Given data |
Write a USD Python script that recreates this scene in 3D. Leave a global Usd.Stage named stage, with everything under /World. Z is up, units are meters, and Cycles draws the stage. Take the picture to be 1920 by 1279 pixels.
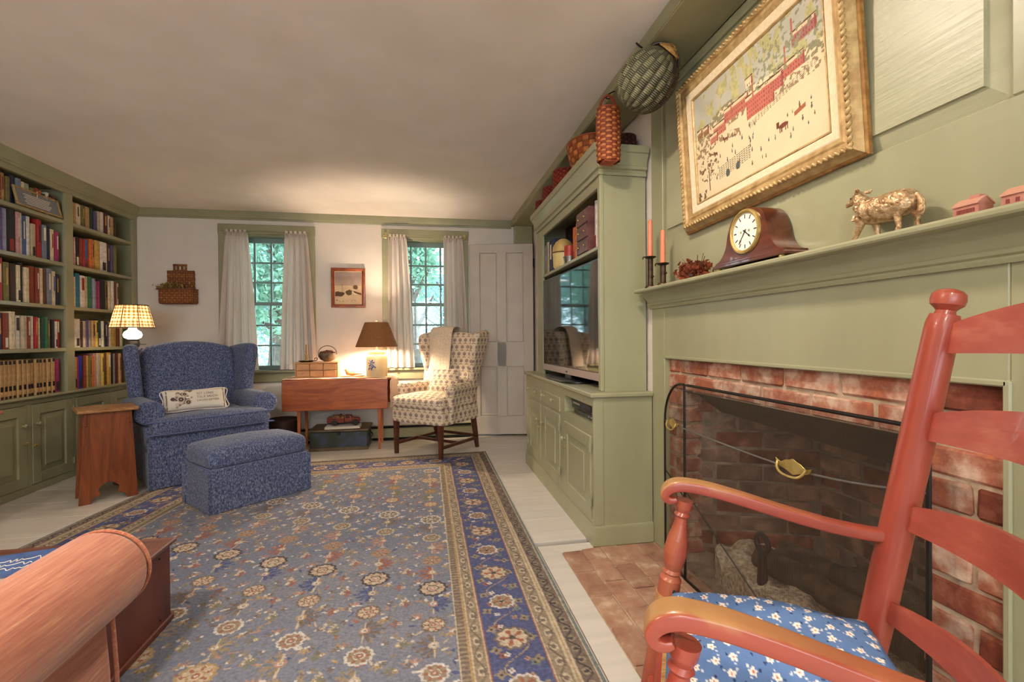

---

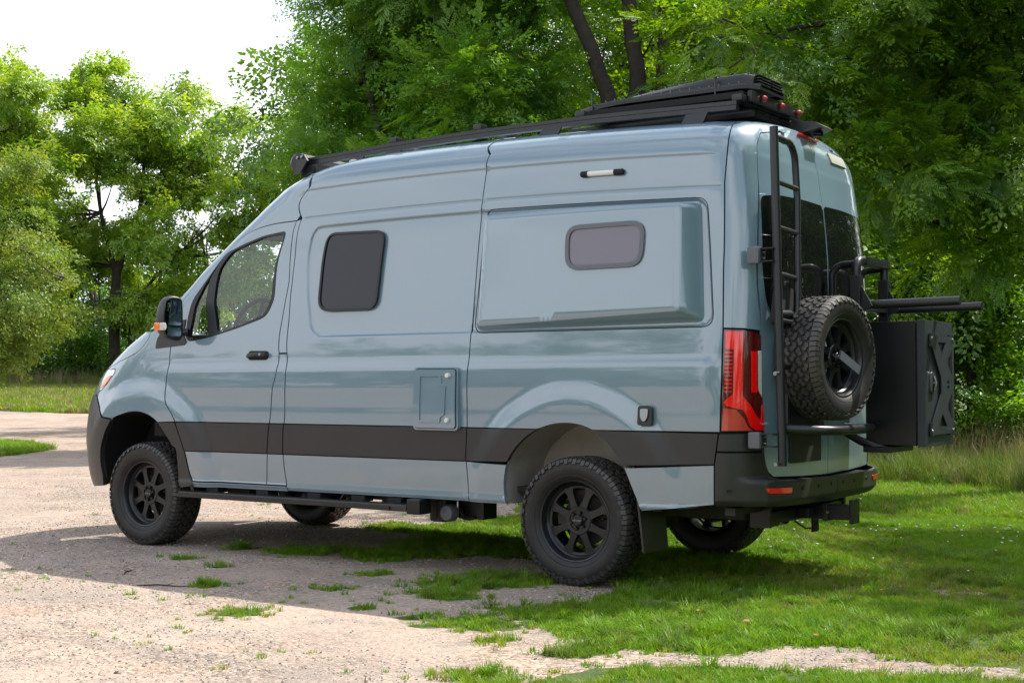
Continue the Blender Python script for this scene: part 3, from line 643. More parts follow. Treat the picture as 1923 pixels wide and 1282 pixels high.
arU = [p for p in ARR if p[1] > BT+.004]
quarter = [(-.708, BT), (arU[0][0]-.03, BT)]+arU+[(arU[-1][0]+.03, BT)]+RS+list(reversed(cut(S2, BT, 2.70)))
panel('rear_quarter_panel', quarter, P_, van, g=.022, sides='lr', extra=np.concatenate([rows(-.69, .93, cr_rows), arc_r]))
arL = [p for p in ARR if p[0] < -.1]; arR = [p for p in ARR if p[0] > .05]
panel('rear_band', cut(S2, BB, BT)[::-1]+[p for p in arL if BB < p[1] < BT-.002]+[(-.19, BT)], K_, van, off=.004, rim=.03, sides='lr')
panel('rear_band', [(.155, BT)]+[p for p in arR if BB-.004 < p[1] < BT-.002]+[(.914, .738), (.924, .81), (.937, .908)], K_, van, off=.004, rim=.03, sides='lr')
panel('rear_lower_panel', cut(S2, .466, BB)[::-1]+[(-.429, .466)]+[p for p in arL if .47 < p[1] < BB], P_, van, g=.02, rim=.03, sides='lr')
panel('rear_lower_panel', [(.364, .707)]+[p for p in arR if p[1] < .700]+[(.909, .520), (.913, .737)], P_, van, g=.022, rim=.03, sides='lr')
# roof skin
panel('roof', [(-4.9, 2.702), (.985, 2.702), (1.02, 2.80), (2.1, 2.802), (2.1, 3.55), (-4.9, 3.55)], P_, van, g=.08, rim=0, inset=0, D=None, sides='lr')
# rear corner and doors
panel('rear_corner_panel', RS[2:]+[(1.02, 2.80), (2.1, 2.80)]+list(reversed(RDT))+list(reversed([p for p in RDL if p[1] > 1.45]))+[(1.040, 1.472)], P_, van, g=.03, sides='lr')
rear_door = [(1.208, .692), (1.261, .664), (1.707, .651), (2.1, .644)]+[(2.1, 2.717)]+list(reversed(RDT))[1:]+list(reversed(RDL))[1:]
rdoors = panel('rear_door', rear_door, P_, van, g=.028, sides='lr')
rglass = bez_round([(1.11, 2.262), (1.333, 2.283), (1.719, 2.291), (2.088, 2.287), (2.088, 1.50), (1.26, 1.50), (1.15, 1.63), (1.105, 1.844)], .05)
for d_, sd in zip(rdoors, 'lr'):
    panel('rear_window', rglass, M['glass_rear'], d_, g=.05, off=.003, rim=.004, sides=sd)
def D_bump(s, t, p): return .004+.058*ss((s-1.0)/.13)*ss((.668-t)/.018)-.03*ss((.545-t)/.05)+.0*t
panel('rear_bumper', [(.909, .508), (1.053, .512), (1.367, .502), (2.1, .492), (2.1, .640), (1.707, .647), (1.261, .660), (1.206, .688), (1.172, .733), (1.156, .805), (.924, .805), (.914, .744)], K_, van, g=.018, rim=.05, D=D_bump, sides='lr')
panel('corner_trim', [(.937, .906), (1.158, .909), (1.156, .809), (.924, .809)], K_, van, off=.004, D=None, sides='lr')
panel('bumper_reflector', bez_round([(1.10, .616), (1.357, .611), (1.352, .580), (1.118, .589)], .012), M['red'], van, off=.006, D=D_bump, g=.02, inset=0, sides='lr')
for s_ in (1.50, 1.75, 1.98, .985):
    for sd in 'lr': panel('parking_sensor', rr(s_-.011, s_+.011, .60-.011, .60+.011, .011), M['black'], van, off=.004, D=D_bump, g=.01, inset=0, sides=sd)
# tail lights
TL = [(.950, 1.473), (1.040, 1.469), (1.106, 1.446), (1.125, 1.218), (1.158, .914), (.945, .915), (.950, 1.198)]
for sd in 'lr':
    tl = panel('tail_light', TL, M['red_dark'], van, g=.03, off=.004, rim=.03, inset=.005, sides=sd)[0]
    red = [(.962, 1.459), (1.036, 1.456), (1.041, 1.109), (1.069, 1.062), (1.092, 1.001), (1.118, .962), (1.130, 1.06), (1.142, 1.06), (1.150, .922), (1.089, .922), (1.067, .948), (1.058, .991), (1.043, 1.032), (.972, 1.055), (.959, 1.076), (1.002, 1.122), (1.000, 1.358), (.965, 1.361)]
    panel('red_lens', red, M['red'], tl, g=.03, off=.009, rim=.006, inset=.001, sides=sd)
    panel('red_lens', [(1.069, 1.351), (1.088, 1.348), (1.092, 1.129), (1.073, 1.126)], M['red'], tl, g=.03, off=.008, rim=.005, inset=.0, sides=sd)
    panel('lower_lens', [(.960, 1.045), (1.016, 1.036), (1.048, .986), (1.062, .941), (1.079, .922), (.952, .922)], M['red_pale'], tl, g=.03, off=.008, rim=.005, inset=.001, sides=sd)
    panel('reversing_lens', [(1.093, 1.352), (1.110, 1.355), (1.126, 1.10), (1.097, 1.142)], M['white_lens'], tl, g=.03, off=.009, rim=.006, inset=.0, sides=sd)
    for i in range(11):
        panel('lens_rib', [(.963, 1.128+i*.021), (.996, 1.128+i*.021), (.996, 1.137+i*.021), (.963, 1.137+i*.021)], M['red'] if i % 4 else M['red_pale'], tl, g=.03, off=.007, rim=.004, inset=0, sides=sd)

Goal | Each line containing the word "script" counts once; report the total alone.

Solution for this problem | 2